Paychex Stock Gets Price Target Hikes From Morgan Stanley, Citi Post Q3 Earnings — Retail’s Enthusiastic

Published : Mar 27, 2025, 06:00 PM ISTUpdated : Mar 28, 2025, 07:01 PM IST
Paychex Stock Gets Price Target Hikes From Morgan Stanley, Citi Post Q3 Earnings — Retail’s Enthusiastic

Synopsis

According to TheFly, Morgan Stanley raised its price target on Paychex to $142 from $137 and kept an ‘Equal Weight’ rating on the shares.

Shares of Paychex, Inc. (PAYX) traded marginally in the green in Thursday’s pre-market session after Wall Street analysts announced a slew of price target hikes after its quarterly earnings report.

According to TheFly, Morgan Stanley raised its price target on Paychex to $142 from $137 and kept an ‘Equal Weight’ rating on the shares.

The brokerage noted that Paychex shares rallied the back of an in-line fiscal third-quarter (Q3) report and re-affirmed fourth-quarter (Q4) guidance as investors may have expected greater adverse bottom-line impact from slower Professional Employer Organizations (PEO) and Insurance Solutions growth.

Morgan Stanley highlighted that its projections remain "largely unchanged," still excluding Paycor (PYCR), whose acquisition is expected to realize greater synergies than initially stated.

Paychex’s revenue rose 5% year over year (YoY) to $1.509 billion, mostly aligning with the Street’s expectation of $1.508 billion. Adjusted earnings per share (EPS) came in at $1.49 compared to an analyst estimate of $1.48.

Segment-wise, Management Solutions revenue rose 5% to $1.1 billion, primarily impacted by continued growth in the number of clients and better price realization.

Revenue from PEO and Insurance Solutions increased 6% to $365.4 million, driven by an increase in the number of average PEO worksite employees and a rise in PEO insurance revenues.
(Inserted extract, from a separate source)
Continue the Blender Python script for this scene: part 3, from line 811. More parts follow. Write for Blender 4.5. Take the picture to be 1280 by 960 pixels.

Following the earnings, Citi also raised its price target on the stock to $158 from $145 and kept a ‘Neutral’ rating on the shares.

The brokerage observed that the company’s client retention remains robust, and bookings growth commentary was positive.

Stifel also raised its target to $156 from $141 and kept a ‘Hold’ rating on the shares.

According to the brokerage, Paychex is a stable mid-to-high-single-digit EPS compounder in most markets, particularly after the Paycor deal. Stifel, however, noted that it is "fully priced" at a 73% premium to the equal-weight S&P 500.

Meanwhile, on Stocktwits, retail sentiment flipped into bullish territory (60/100) from bearish a day ago, accompanied by significant retail chatter that touched a year-high mark.

Paychex shares have gained over 8% in 2025 and over 23% in the past 12 months.